LIFESTYLE ベターライフな暮らしのこと。
シンプルなデザインと機能性を追求。- やっぱり、台所は大切です No.02PRACTICAL KITCHENS 02 / June 07, 2021
この1年ほど、自宅で過ごす時間が増え、自然と台所に立つ機会が多くなった、という方も多いのではないでしょうか。段取りよく料理をするための設備や配置、道具や器の収納はもちろんのこと、この場所で過ごす時間もまたベターライフには欠かせません。台所を大切にしている人たちを訪ね、使い勝手と居心地のよさの工夫を見せてもらった&Premium No. 91「やっぱり、台所は大切です」特集から、ここでは『アヒルストア』のオーナー齊藤輝彦さんと妻の直子さんの台所を紹介します。
台所とテーブル、絶妙な距離感が居心地の良さを実現。
「料理を作りながら、自分も食べたり、飲んだりすることができるキッチンにしたかった」と語るのは、『アヒルストア』のオーナー齊藤輝彦さん。妻、直子さんが祖母から譲り受けた家を建て直した一軒家は、新築らしさや作家性を消したくて、ただの四角いコンクリートの箱にした。30畳ほどのLDKは、壁を設けずワンフロアに。四面のうちの一面に、フルオープンの台所を設えた。

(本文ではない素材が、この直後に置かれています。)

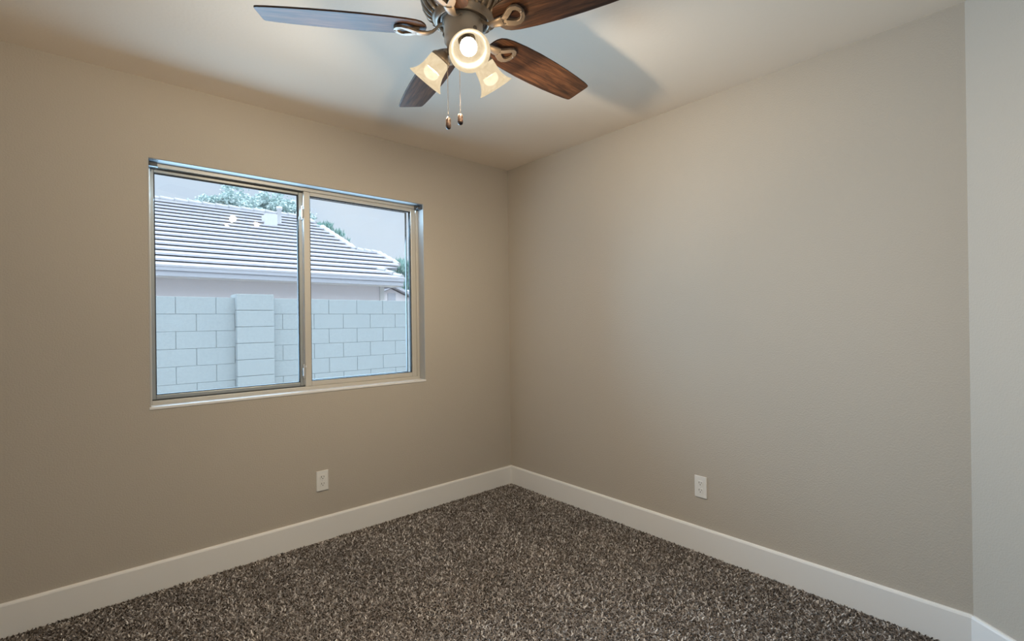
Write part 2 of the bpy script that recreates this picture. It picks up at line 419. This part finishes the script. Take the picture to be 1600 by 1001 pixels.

キッチンをぐるりと囲むように、天井からL字形のベニヤ板を吊り、食器や調味料はすべてここに並べている。ふだん使いの器はキッチン側の手に取りやすい位置に、リビング側には祖母が使っていた食器をディスプレイ。厨房機器は、「使い勝手が良く、リーズナブルで、傷がついても味になる」と業務用を選択。輝彦さんのイチオシは幅1.5mある舟形のシンクと水切り棚だ。
「大きいシンクが使いやすくて、店の厨房もこうすればよかった(笑)。この中にまな板を置いて、魚は洗いながら、野菜は飛び散るクズを気にせずに作業できる。シンクの中ですべてが完結できるのは、料理をする人間にとってかなり魅力的なのでは? その上には水切り棚を。水切りカゴ代わりに洗った食器を並べたり、カットした食材を置いたり」と輝彦さん。平日にキッチンを使うのは主に直子さんだが、「つくりがシンプルなので、かえって使いやすい」と家庭用キッチンとは違う業務用の魅力を知ったという。
キッチンと平行するように置かれた大きなテーブルは、長さ1.8mのベニヤ板を2 枚並べただけのもの。料理の作業台であり、食事をするダイニングテーブルであり、子どもや猫の遊び場でもある、齊藤家の生活の中心だ。キッチンとテーブルの関係は、『アヒルストア』のキッチンとカウンターとも似ていて、すべてに手が届く絶妙な距離感。それが使い勝手の良さに繋がっている。輝彦さんは言う。
「キッチンやダイニングは、家の中でいちばん魅力的な場所。機能美が集中している。それでいてこんなに居心地の良い場所って、ほかにないんじゃないかなと思うんです」
齊藤輝彦/齊藤直子
『アヒルストア』オーナー/広告制作会社勤務
輝彦さんは2008年、妹の和歌子さんと東京・富ヶ谷にワインとパンの店をオープン。妻の直子さんは現在育児休業中。猫と家族4 人で暮らす。